Cloudflare, le vere cause dietro al blackout globale d’internet
No, non c'entrano complessi attacchi informatici. L'incidente di Cloudflare ci racconta per l'ennesima volta come internet sia molto più fragile di quel che pensiamo.

Cloudflare ha fatto luce sul blackout globale che il 18 novembre ha messo offline numerosi siti internet in tutto il mondo. In un lungo post pubblicato dopo l’incidente, il CEO Matthew Prince ha ammesso che, nelle prime fasi, l’azienda aveva sospettato un massiccio attacco DDoS. Una teoria plausibile considerando la natura dei servizi offerti, ma rivelatasi errata poche ore dopo.
Non c’entrano gli hacker
“Non è stato un attacco informatico né un’azione malevola,” ha spiegato Prince, chiarendo che il problema è nato da un cambiamento interno nel sistema di permessi del database. Una modifica che ha innescato un errore imprevisto in uno dei componenti cruciali del sistema: il file utilizzato dal modulo di Bot Management, responsabile di classificare e gestire le richieste automatizzate sui siti dei clienti Cloudflare.

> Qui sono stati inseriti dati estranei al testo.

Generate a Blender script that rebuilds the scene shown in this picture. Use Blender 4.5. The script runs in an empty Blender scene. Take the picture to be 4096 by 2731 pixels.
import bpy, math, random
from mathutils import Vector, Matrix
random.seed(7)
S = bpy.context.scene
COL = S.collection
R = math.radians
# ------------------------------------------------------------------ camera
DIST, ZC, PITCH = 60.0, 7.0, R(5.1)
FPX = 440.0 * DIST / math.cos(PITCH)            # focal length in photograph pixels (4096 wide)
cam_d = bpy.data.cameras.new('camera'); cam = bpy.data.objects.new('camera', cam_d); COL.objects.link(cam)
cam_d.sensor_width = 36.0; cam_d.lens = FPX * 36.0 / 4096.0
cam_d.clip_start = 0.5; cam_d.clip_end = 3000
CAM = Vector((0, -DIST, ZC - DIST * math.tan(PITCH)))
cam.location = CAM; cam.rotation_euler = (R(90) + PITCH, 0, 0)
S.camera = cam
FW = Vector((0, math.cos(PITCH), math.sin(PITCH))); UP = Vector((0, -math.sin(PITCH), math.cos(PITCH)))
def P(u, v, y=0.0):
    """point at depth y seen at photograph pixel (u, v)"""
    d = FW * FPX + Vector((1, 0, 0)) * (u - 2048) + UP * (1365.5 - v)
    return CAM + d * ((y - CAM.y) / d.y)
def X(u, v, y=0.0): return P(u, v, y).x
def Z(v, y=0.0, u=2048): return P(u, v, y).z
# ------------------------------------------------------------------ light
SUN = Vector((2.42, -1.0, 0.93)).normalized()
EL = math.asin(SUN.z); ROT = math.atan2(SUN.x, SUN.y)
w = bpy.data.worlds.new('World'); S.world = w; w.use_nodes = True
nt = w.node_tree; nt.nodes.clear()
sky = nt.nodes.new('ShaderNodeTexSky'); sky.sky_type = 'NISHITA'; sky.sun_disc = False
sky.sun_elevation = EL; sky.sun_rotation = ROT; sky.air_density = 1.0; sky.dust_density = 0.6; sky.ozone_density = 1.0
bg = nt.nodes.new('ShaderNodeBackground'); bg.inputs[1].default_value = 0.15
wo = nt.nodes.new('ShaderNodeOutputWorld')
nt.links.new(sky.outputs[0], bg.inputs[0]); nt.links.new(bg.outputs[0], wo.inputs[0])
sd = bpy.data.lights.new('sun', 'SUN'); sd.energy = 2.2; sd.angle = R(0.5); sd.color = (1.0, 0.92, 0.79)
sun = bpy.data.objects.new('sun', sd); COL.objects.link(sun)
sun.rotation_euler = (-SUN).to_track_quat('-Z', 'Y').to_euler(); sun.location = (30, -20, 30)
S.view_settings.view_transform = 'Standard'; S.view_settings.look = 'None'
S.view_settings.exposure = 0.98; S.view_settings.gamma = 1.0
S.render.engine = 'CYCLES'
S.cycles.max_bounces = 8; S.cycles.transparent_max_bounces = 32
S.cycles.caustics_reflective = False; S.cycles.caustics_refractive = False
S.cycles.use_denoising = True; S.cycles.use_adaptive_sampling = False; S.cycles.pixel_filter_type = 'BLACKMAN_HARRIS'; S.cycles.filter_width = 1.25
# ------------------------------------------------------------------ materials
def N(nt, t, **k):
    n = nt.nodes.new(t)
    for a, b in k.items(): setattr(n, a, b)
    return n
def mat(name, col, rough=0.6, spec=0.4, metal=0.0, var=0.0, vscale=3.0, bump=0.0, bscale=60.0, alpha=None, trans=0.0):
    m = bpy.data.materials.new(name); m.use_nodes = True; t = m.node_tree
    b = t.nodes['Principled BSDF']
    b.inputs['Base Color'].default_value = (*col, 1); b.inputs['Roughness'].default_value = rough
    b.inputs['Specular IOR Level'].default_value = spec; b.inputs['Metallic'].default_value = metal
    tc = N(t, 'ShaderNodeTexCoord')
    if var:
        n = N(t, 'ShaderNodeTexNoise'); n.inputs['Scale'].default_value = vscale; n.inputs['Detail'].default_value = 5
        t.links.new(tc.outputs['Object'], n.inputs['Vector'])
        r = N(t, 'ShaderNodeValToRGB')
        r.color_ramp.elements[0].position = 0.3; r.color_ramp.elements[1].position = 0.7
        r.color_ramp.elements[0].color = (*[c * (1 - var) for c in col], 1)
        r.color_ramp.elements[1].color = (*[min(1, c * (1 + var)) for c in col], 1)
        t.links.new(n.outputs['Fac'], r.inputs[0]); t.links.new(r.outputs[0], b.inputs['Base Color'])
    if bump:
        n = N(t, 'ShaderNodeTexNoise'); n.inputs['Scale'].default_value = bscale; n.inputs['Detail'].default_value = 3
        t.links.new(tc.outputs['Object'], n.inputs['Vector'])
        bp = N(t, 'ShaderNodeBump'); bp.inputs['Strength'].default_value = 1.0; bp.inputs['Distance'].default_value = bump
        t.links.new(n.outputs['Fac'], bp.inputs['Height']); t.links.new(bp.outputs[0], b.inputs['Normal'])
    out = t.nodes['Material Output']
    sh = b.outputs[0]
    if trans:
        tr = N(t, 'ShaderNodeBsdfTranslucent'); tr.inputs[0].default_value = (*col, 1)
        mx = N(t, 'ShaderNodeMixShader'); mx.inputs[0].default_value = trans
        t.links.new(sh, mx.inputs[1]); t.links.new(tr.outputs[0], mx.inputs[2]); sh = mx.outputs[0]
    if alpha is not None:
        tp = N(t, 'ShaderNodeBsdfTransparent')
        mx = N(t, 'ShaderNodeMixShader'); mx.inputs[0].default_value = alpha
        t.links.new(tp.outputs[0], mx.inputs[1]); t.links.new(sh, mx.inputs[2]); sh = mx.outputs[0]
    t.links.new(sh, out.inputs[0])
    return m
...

Quel file, aggiornato automaticamente ogni pochi minuti, contiene le caratteristiche utilizzate dal modello di machine learning per stabilire se un bot debba essere considerato legittimo oppure bloccato. A causa della modifica al sistema che genera quel file, la sua dimensione è cambiata improvvisamente, portando il sistema a restituire errori HTTP 5xx, bloccando o degradando gran parte del traffico globale gestito dalla piattaforma.
Un sistema fragile
Il ruolo del sistema di gestione dei bot è oggi particolarmente delicato. Sempre più aziende lo utilizzano per impedire ai crawler automatizzati di prelevare contenuti web per addestrare modelli linguistici senza permesso. Non a caso, Cloudflare aveva avviato un progetto chiamato “pay per crawl”, con l’obiettivo di consentire alle piattaforme di AI l’accesso ai contenuti solo dietro compenso.
L’incidente è stato definito dallo stesso CEO “il peggiore dal 2019”, anno dell’ultimo blackout che ha interessato l’azienda. Cloudflare, che gestisce una parte significativa del traffico globale, ha confermato che i servizi sono tornati operativi dopo aver identificato e risolto la causa del malfunzionamento. Nel frattempo, Prince ha promesso che l’azienda farà ulteriore verifiche interne per assicurarsi che un evento simile non si ripeta più.